Except they did matter. The gm had a lot of control, PCs had mechanical needs, adventurer was a social class, PCs didn't have plot armor, players avoiding death while threading that needle created the story. Now with 5e & "the Modern Style" you invert those things like so & somehow that creates story on the back of the GM that just works even though PCs are now unrelatable starfish aliens free to ignore anything about the story's continuity whenever it's convenient but the GM gets bludgeoned by the social contract and "That is not the modern style" if they try to be a GM & push back.
 

Except they did matter. The gm had a lot of control, PCs had mechanical needs, adventurer was a social class, PCs didn't have plot armor, players avoiding death while threading that needle created the story. Now with 5e & "the Modern Style" you invert those things like so & somehow that creates story on the back of the GM that just works even though PCs are now unrelatable starfish aliens free to ignore anything about the story's continuity whenever it's convenient but the GM gets bludgeoned by the social contract and "That is not the modern style" if they try to be a GM & push back.

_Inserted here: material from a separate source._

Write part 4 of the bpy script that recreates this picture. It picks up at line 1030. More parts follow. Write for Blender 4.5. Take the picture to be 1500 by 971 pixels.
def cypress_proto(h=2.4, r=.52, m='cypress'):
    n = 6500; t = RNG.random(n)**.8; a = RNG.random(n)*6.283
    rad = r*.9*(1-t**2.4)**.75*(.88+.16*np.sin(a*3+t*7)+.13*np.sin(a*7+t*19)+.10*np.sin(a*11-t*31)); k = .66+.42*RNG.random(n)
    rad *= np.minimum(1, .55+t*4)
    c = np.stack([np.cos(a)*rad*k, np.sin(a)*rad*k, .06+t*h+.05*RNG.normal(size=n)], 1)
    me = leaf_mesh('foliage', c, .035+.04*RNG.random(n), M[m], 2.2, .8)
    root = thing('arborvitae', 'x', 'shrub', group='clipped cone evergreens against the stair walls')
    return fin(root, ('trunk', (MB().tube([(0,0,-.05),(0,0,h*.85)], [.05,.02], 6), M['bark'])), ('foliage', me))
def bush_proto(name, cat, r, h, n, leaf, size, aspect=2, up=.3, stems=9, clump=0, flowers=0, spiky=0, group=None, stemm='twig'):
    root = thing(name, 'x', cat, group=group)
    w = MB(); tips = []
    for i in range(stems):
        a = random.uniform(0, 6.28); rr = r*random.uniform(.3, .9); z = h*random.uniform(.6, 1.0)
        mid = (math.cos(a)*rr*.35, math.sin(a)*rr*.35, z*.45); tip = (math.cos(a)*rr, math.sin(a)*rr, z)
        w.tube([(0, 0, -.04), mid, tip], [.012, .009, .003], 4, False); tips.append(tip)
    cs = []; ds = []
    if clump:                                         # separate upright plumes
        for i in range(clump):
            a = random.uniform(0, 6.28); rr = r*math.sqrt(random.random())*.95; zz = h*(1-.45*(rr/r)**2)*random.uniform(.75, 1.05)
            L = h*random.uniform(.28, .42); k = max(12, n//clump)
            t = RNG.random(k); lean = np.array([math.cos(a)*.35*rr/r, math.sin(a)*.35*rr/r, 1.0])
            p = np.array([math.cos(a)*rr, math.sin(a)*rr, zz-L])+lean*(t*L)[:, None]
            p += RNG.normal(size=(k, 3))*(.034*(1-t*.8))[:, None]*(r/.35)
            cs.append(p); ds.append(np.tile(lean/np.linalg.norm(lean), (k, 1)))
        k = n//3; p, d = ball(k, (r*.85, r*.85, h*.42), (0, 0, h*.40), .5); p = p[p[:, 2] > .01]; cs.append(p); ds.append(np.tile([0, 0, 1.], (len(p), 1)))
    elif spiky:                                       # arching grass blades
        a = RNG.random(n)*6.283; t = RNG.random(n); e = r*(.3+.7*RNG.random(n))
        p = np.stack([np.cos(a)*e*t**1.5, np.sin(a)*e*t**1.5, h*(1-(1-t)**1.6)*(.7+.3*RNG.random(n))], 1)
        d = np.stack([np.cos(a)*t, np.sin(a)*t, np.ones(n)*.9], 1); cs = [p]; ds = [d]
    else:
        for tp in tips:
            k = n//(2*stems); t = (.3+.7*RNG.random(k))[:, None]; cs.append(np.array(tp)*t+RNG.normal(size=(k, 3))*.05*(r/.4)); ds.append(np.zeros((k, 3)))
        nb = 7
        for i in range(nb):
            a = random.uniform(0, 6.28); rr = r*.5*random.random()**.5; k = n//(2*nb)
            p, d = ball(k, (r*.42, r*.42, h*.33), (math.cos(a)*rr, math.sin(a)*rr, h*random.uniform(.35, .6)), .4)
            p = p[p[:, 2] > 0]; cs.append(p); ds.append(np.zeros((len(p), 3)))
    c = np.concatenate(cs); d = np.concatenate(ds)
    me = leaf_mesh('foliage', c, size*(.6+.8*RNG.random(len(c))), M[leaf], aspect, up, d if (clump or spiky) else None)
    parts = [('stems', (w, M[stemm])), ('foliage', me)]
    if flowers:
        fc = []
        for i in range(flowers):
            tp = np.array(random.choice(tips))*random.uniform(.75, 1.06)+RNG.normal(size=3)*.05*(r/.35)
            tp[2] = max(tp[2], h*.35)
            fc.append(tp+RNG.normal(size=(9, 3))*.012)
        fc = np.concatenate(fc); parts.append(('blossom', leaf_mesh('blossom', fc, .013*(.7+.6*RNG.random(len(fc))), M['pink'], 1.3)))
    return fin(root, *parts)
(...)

While the local game run in the earliest 80s by the old wargamer was replete with death, I don't think our home games of B/X or 1e had many deaths at all. Maybe that came from being middle schoolers at the time, but in later years, it feels like plot armor has always accrued a bit if the character survived a while and there was an attachment.

I'm not sure I know what is meant by "adventurer was a social class", or rather, I don't think how adventurers have been viewed has changed much in any of the games I've played. Except that after 1e I don't remember us getting free fiefdoms/followers.
 

While the local game run in the earliest 80s by the old wargamer was replete with death, I don't think our home games of B/X or 1e had many deaths at all. Maybe that came from being middle schoolers at the time, but in later years, it feels like plot armor has always accrued a bit if the character survived a while and there was an attachment.

I'm not sure I know what is meant by "adventurer was a social class", or rather, I don't think how adventurers have been viewed has changed much in any of the games I've played. Except that after 1e I don't remember us getting free fiefdoms/followers.
Mine didn't have death like they were some kind of dcc funnel either. Death was definitely close enough that one of my most vivid memories is trying to kill an almost dead ghoul while clinging to the cave wall/ceiling using my bow as a thrown weapon because firing it would need two hands when I needed one to hang onto the wall out of reach. 5e PCs are so insulated from risk that they make wolverine look a little squishy.



Puffinforest does a nice little bit about the
Backgrounds shift PCs into the shoes of actual social classes without any of the risks & responsibilities that go with those shoes allowing them to occupy a quantum social class of adventurer as well as their background whenever one or the other is useful but never when one is a problem because adventurers are godlike entities capable of depopulating entire cities before lunch. Coupled with everything else PCs no longer risk or need & it becomes a big mess
 

Most of the pre-written adventures require heavy amounts of re-writing and prepwork.

This is a serious issue and it doesn't have to be this way. I'm currently running a 3rd party adventure path (Dungeons of Drakkenheim) and it's SO MUCH better (from an organizational, ease of use point of view) than any 5e adventure I've read so far. It's also good as an adventure incidentally, but that's besides the point. The authors clearly spent a lot of time thinking about how a DM will use the material.

A premade adventure should have 2 things: one is quality material that is interesting, and 2 it should make the DM's life easier. Some of the WotC adventures are so badly thought out that I think they take more work than homebrewing!
 

Backgrounds shift PCs into the shoes of actual social classes without any of the risks & responsibilities that go with those shoes allowing them to occupy a quantum social class of adventurer as well as their background whenever one or the other is useful but never when one is a problem because adventurers are godlike entities capable of depopulating entire cities before lunch. Coupled with everything else PCs no longer risk or need & it becomes a big mess
That seems related to my earlier comments about generational pop cultural zeitgeists. Maybe it shouldn't be surprising that PCs are like this in the same age that we have superhero movies dominating the box office. 5e is like the fantasy Avengers.

I prefer games that are something more like the fantasy Daredevil Netflix show or the fantasy X-files. But I'm not sure that that's entirely generational. I've always struggled with getting D&D to do what I wanted it to, even way back in the mid-80s.